I hold the copyright to my performance, not Bungie. The movement of my character and the sound of my voice are under my control, not Bungie's.

You are correct about a public performance of a song or video, but not a playthrough of a game.

[–] [email protected] 2 points 9 months ago (1 children)

You seem to be talking via theory not actual law. Most lawyers say it would need to be tried in court but Nintendo (it was Nintendo making the claims at the time) would have a solid case. The reason is that it would allow copyright laundering: You could play the game and license the "video" to a game company which could use the assets in the video (eg: Mario) to make a new Mario game.

[–] [email protected] 2 points 9 months ago (1 children)

I reject your idea that it could allow copyright laundering. A copy of Mario from my video is still a copy of Mario. My license to play the game allows me to incorporate my gameplay into a new work, but extracting that character from my work arrives at a character indistinguishable from Nintendo's.

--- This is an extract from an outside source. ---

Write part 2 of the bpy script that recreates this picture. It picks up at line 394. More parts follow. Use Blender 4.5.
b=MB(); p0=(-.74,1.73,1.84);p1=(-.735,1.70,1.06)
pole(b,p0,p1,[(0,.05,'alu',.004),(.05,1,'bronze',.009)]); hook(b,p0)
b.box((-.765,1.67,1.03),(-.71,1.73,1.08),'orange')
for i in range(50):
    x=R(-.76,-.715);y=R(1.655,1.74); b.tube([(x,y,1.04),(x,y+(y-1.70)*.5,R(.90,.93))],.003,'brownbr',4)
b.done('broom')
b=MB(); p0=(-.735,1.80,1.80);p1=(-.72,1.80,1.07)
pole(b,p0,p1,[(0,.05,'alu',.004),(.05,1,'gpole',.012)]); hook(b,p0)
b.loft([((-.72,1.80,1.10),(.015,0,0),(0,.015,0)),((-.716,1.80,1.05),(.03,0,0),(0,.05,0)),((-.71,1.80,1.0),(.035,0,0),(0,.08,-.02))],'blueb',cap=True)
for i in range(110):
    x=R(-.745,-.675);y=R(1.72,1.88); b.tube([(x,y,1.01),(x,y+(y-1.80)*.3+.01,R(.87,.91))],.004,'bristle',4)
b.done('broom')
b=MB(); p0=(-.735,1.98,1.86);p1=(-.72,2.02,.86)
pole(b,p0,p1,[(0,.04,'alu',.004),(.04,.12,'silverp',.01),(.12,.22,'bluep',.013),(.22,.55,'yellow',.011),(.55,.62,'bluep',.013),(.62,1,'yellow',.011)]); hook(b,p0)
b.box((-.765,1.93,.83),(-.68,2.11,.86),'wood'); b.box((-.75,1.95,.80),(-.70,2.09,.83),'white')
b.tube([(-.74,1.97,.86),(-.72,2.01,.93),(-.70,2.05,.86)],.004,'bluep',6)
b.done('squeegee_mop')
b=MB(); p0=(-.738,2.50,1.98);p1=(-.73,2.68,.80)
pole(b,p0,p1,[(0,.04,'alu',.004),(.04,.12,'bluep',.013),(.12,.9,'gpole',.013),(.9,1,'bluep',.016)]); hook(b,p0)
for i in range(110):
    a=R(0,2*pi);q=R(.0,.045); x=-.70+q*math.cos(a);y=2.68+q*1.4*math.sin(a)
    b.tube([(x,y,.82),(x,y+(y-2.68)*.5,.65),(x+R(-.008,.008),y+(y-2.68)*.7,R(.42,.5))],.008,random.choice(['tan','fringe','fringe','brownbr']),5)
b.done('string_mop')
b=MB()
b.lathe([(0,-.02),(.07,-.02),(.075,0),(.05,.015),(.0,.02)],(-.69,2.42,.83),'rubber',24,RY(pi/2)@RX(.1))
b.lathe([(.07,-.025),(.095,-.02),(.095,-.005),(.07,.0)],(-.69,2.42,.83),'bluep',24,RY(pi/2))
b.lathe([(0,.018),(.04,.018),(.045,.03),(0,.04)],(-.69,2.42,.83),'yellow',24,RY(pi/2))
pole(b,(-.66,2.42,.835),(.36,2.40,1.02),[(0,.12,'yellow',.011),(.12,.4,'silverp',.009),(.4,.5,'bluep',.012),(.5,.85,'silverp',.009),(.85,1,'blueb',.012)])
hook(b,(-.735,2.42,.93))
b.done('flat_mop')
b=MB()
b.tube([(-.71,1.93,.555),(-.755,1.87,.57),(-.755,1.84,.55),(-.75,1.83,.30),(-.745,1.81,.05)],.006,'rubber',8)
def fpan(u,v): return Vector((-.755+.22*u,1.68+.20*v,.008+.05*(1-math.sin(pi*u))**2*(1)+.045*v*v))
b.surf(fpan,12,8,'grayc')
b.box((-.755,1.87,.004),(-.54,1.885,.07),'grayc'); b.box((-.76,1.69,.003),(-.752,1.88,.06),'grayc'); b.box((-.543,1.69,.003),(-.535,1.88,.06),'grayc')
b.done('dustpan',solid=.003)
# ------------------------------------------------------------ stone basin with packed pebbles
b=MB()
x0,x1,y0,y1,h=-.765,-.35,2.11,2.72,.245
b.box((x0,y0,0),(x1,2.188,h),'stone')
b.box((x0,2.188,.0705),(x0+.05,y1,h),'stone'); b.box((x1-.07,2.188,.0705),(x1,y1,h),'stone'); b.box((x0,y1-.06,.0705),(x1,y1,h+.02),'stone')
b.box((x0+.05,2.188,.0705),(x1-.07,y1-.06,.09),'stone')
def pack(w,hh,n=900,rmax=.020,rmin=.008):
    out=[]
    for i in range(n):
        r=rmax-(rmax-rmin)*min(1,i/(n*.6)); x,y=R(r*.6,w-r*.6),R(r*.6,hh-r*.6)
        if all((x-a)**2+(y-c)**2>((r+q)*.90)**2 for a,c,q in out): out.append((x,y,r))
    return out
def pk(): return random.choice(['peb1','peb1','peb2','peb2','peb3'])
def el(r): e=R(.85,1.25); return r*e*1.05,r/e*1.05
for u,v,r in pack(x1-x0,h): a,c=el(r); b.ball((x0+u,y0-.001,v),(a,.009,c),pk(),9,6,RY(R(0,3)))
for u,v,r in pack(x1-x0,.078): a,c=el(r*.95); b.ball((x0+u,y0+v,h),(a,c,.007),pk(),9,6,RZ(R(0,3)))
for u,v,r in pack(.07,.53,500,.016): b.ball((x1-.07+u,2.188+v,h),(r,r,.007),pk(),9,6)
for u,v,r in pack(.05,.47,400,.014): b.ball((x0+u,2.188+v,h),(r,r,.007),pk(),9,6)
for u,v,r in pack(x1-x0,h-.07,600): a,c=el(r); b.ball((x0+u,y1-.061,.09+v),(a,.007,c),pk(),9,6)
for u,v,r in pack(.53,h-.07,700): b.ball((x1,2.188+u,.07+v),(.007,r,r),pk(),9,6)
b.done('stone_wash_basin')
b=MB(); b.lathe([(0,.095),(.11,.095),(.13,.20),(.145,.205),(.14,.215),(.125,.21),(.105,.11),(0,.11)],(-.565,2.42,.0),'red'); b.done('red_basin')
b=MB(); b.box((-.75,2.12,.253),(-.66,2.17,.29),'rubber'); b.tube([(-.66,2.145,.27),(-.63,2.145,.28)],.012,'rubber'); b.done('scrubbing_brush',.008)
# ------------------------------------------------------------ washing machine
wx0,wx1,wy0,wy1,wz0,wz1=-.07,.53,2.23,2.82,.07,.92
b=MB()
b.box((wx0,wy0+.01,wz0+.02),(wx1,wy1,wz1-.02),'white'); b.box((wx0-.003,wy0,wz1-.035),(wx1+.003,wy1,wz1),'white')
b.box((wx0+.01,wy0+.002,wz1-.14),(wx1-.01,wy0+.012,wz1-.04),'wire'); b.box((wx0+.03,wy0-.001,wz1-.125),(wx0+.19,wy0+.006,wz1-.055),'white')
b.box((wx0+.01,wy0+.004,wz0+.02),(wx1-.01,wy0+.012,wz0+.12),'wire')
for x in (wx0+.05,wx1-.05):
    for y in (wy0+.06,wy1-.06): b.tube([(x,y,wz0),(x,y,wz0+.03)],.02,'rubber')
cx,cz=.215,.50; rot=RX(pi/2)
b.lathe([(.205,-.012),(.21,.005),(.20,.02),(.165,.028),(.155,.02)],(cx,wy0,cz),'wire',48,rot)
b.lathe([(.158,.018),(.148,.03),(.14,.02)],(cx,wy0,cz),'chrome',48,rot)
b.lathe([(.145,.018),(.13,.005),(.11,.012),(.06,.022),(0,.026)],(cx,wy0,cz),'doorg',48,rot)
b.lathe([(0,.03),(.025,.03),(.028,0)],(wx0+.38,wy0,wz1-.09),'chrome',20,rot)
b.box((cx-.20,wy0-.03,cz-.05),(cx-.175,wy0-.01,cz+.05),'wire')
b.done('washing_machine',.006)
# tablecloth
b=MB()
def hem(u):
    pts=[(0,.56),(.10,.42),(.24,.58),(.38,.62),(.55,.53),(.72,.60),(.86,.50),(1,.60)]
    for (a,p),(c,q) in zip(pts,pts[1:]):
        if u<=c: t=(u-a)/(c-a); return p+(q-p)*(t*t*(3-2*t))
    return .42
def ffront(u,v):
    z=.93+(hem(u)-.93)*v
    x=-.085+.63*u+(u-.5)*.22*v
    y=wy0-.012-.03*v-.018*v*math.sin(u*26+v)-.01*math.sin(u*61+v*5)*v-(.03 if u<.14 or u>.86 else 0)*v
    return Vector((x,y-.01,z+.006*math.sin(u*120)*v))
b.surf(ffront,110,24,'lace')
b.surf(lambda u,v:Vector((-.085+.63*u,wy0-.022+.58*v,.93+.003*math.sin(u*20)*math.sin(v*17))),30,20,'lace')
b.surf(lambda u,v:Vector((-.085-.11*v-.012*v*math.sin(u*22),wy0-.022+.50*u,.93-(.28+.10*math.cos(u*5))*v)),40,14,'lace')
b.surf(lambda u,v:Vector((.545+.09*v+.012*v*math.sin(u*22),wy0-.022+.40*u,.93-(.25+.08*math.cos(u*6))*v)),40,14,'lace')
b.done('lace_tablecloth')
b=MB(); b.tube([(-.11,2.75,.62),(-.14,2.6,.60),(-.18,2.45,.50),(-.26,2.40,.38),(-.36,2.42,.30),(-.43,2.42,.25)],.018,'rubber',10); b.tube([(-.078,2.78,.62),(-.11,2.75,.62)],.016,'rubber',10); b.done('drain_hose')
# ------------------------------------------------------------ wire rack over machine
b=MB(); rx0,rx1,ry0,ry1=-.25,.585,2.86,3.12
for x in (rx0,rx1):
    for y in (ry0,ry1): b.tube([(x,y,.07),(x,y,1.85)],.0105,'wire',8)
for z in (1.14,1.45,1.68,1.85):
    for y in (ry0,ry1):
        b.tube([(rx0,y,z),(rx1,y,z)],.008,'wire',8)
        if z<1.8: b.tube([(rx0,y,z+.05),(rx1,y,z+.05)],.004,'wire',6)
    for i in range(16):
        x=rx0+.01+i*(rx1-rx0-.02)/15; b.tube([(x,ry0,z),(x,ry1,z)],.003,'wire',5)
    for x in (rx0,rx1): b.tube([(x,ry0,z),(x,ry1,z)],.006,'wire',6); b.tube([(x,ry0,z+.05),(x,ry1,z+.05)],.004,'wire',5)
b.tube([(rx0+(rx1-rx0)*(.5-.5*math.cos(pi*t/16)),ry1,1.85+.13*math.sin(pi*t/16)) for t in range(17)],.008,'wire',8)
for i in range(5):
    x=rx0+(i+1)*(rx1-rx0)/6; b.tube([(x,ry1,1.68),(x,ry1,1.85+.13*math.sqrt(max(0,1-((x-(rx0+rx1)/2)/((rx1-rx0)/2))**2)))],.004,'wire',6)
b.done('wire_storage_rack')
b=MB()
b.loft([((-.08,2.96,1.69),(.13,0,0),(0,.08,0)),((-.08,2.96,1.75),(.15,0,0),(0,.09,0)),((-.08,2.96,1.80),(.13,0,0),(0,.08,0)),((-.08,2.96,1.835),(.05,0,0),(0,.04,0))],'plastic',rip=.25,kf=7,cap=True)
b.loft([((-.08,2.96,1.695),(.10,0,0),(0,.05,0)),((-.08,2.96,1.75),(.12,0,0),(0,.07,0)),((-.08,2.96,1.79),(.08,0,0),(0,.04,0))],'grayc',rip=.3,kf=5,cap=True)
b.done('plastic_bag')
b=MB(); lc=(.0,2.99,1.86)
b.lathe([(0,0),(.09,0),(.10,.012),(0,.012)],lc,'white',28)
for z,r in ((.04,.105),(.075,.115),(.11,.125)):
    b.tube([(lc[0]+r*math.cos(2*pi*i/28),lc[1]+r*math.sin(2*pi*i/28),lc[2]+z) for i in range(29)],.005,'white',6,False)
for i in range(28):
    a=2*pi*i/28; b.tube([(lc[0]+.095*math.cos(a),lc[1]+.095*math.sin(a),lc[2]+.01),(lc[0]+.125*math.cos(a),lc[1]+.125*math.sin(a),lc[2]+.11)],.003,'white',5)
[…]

I would not be violating Nintendo's copyright to license my video to Montendi, but Montendi would be violating Nintendo's copyright when they extract that character and use him in their own game.

[–] [email protected] 2 points 9 months ago

I reject your idea that it could allow copyright laundering

It's fine, that doesn't change the legality. Unsure whether a judge would include reasoning like this in their judgement.

My license to play the game allows me to incorporate my gameplay into a new work,

No, you are not freely allowed to create derivative works. You are probably arguing fair use or fair dealing, but Twitch streaming generally wouldn't count (it's not part of the list of exceptions).